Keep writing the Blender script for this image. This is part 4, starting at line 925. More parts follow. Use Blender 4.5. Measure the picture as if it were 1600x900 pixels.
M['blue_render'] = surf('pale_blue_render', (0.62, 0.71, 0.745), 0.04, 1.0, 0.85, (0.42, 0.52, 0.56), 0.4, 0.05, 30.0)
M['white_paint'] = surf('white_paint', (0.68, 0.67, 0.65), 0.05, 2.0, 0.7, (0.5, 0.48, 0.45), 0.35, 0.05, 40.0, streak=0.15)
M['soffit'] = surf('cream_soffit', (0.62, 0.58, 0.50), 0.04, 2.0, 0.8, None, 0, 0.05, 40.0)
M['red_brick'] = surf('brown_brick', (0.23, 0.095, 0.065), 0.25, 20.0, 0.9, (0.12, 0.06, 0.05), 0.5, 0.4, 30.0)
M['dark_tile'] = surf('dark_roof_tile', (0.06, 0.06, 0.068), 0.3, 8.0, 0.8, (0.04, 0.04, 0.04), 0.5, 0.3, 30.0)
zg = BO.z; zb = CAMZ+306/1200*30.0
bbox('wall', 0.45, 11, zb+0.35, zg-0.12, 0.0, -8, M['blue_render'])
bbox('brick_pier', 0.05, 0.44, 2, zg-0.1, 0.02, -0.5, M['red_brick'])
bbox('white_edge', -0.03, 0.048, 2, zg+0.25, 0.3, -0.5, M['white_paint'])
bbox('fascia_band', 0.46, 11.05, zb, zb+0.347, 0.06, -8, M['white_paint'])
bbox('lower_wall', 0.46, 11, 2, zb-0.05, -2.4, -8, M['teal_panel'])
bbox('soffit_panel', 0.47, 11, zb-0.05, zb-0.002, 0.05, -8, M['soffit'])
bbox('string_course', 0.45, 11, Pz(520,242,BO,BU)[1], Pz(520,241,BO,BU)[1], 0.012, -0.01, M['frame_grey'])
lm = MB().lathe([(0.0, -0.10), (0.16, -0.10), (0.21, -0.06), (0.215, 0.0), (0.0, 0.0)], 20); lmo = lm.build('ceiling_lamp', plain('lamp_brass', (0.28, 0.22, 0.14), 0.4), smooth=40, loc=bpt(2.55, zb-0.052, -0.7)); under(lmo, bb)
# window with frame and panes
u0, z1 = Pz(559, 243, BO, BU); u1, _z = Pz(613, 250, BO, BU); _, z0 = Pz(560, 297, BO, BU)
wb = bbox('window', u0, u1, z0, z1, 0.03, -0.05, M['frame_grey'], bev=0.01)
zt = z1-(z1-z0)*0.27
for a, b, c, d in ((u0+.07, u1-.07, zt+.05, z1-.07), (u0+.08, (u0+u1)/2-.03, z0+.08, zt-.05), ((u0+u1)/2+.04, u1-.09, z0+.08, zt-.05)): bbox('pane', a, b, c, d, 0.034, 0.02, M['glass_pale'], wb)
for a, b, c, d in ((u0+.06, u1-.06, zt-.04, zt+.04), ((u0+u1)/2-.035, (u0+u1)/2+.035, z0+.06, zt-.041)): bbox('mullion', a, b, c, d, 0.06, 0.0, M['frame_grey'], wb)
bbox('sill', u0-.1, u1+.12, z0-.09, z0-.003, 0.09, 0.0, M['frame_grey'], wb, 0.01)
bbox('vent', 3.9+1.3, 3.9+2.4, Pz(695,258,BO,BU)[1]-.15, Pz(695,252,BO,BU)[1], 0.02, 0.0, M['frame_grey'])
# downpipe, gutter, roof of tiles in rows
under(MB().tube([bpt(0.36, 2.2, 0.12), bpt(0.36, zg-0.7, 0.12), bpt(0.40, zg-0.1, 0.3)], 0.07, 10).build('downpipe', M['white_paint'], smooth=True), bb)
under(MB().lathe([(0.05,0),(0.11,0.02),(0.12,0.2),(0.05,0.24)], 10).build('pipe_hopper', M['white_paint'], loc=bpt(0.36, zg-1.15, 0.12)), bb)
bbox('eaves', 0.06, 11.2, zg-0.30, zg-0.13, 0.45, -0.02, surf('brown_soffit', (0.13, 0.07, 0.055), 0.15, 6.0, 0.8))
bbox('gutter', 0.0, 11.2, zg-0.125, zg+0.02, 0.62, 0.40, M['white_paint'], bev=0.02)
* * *
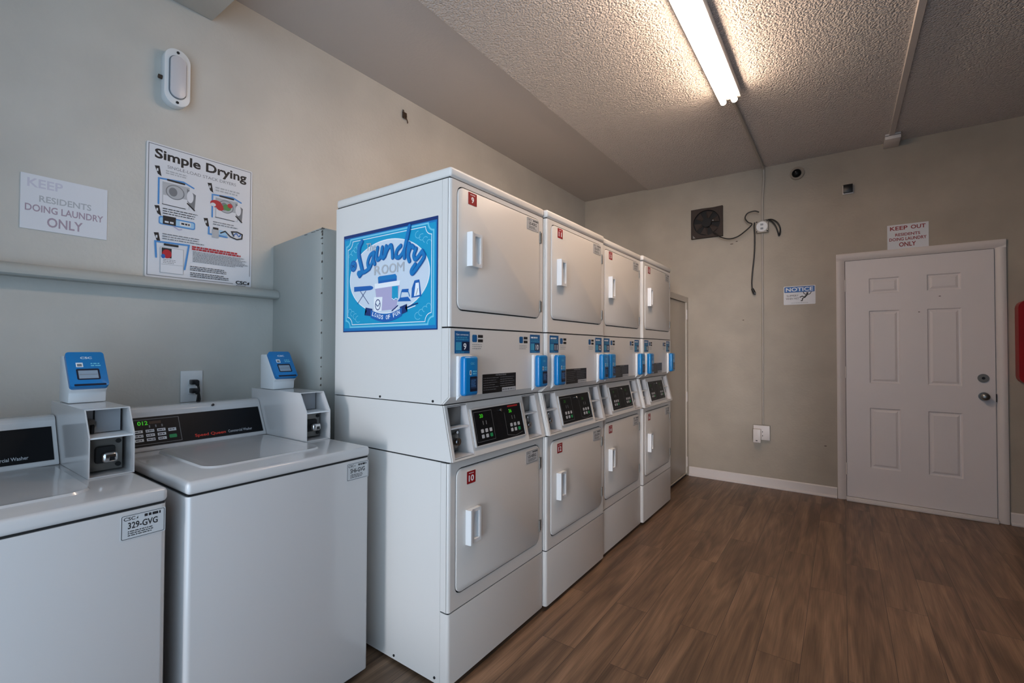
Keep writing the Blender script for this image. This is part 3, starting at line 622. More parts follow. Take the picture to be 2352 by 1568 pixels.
* * *
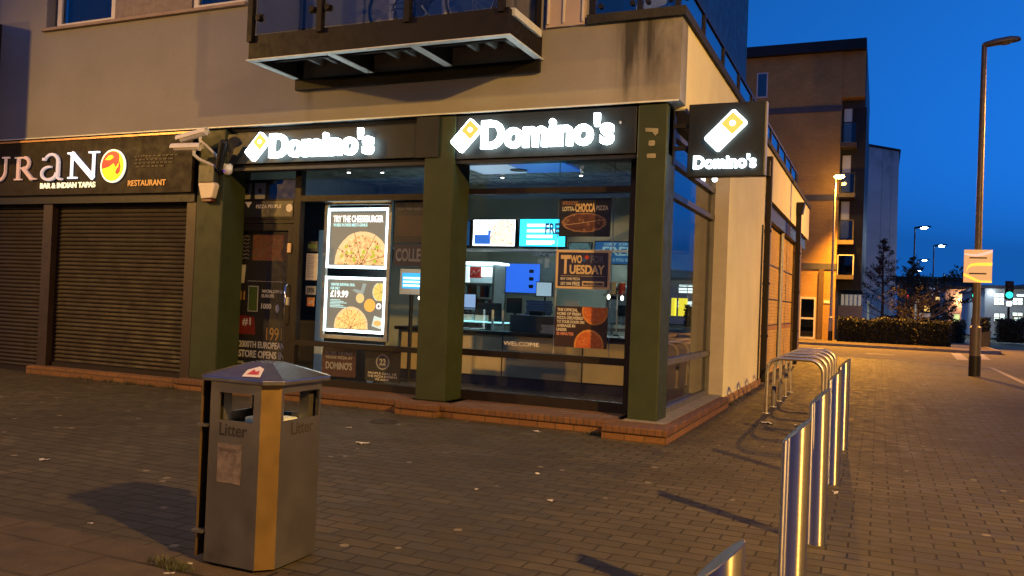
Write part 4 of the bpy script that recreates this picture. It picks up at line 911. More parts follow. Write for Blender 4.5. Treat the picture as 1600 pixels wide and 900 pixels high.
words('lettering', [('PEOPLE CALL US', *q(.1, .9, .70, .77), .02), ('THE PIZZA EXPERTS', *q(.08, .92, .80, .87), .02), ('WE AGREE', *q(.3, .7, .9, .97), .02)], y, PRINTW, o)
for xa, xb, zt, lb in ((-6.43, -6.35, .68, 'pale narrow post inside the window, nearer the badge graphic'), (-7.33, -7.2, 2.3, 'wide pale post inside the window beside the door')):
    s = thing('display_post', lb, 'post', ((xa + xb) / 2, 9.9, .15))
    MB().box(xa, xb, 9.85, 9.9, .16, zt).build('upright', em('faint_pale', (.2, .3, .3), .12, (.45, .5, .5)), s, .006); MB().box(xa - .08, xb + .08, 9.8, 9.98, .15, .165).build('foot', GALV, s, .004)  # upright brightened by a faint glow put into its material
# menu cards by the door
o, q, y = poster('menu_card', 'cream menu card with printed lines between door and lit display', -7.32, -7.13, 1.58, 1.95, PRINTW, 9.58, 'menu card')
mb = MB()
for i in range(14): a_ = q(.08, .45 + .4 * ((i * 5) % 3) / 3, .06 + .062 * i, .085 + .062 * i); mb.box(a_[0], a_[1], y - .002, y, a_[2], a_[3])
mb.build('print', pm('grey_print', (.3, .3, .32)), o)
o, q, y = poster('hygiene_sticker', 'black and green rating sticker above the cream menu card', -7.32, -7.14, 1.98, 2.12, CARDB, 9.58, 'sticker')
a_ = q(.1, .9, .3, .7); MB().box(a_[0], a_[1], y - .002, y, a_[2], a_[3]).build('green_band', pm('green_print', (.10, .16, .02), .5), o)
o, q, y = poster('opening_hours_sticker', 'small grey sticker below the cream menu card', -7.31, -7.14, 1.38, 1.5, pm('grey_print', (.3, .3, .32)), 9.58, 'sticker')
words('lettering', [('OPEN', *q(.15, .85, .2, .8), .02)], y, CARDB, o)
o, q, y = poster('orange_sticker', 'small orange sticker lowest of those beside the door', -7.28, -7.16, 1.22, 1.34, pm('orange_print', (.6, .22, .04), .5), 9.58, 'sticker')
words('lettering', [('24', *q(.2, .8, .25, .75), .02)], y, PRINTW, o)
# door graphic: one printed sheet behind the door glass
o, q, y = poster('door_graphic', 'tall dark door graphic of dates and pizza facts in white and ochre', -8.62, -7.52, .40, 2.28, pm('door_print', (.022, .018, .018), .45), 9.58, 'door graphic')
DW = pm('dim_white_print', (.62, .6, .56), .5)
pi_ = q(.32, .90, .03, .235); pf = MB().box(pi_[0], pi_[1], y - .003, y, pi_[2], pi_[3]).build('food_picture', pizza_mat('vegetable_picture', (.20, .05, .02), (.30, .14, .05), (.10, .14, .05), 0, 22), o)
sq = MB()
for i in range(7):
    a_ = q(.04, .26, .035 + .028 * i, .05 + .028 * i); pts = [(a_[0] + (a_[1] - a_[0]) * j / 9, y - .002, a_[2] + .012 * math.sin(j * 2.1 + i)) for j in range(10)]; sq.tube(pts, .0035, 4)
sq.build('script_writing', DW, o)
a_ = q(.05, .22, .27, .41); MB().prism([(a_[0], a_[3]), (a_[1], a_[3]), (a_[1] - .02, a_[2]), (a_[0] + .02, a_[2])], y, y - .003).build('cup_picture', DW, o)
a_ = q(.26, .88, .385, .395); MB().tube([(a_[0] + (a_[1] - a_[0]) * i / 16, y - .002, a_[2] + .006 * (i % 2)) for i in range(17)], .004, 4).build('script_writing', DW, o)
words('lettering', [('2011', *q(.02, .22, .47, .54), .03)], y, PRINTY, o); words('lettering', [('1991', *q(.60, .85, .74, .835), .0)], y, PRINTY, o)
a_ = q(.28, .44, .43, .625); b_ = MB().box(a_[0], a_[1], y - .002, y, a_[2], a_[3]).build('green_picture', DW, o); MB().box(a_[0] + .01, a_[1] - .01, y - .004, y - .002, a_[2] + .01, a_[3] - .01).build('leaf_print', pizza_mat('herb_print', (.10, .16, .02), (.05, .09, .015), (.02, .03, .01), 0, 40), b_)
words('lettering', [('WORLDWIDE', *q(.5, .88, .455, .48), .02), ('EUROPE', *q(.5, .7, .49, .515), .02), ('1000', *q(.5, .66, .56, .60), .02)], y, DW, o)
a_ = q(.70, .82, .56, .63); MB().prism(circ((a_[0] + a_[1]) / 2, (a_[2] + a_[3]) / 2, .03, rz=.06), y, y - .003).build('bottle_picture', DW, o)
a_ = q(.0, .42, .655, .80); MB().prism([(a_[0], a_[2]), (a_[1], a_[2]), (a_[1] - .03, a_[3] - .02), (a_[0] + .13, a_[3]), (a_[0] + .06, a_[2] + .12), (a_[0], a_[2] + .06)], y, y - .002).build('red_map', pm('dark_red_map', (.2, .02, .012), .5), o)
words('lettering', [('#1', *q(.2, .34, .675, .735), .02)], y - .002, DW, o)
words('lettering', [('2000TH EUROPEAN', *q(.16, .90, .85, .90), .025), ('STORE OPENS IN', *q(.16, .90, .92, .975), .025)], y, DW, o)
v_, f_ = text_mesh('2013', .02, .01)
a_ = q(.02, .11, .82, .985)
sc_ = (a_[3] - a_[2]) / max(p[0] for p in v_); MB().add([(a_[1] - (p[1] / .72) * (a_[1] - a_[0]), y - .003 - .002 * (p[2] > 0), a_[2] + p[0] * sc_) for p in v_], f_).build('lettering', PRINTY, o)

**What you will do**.
List each line in the listing that contains the string "pixels".

**Solution to the problem**.
Keep writing the Blender script for this image. This is part 4, starting at line 925. More parts follow. Use Blender 4.5. Measure the picture as if it were 1600x900 pixels.
Keep writing the Blender script for this image. This is part 3, starting at line 622. More parts follow. Take the picture to be 2352 by 1568 pixels.
Write part 4 of the bpy script that recreates this picture. It picks up at line 911. More parts follow. Write for Blender 4.5. Treat the picture as 1600 pixels wide and 900 pixels high.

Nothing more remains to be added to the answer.